The Real Secret Behind KFC’s Global Rebrand
When people first hear that KFC has a new look, they imagine a simple logo update. A new font, maybe a brighter shade of red. But the real story behind this rebrand is much bigger than that, and it teaches a lesson every brand owner should pay attention to.
The team behind this project didn’t try to reinvent KFC. Instead, they asked a simple question: what already makes KFC unforgettable? Then they built everything around the answer.
Why KFC Didn’t Start From Zero
Most brands think rebranding means starting fresh. New colors, new characters, a whole new feel. But KFC’s leadership and their design partners took a different path. They looked at what customers already loved and recognized instantly: Colonel Sanders’ friendly face, the red-and-white bucket, and the classic color scheme.
These aren’t just design elements. They’re nearly a century of trust and memory built into a few simple shapes and colors. KFC was founded by Colonel Harland Sanders back in 1930, and that long history is exactly why throwing it all away would have been a mistake. So instead of replacing these symbols, the team refined them, made them sharper, and connected them into one consistent experience across the world.
Meet the “Bucketverse”

The most interesting part of this rebrand is something KFC calls the Bucketverse. The idea came from JKR’s creative director Sean Thomas, who explained that their job was to build a world and experience that customers could step into, calling it the Bucketverse.
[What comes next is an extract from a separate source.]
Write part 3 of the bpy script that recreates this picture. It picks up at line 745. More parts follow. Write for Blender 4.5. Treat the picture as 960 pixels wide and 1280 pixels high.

In simple words, the bucket isn’t just a container for chicken anymore. It’s been redrawn and standardized everywhere, working almost like an extension of the logo itself, something that can frame food photos, illustrations, or even ad campaigns. The same bucket shape now shows up in restaurant interiors, packaging, the app, advertising, and the overall customer experience. One symbol, used everywhere, telling one consistent story.
Small Changes, Big Impact
Even the smallest details got attention. The Colonel was given a warmer expression and new grounding details, while staying true to who he’s always been. The logo itself became less flat, with a more three-dimensional feel, and the classic red, white, and black colors stayed in place, joined by a new secondary palette for added flexibility.
This wasn’t a small design tweak either. The whole project spans packaging, digital platforms, advertising, and physical restaurant spaces, aiming to create one cohesive experience across more than 34,000 restaurants worldwide.
The Real Lesson Here
This rebrand teaches something powerful about branding in general: you don’t need to change everything to feel fresh. You need to figure out what already makes people remember you, and then make that thing impossible to ignore.
KFC didn’t throw away the Colonel. It didn’t get rid of the bucket. It didn’t change its colors. Instead, it took these familiar pieces and made them sharper, more connected, and more present in every part of the customer journey.
For any business thinking about a rebrand, this is the real takeaway. Look at what people already associate with you. Strengthen it. Modernize it. Build your world around it. That’s how you stay recognizable while still feeling new.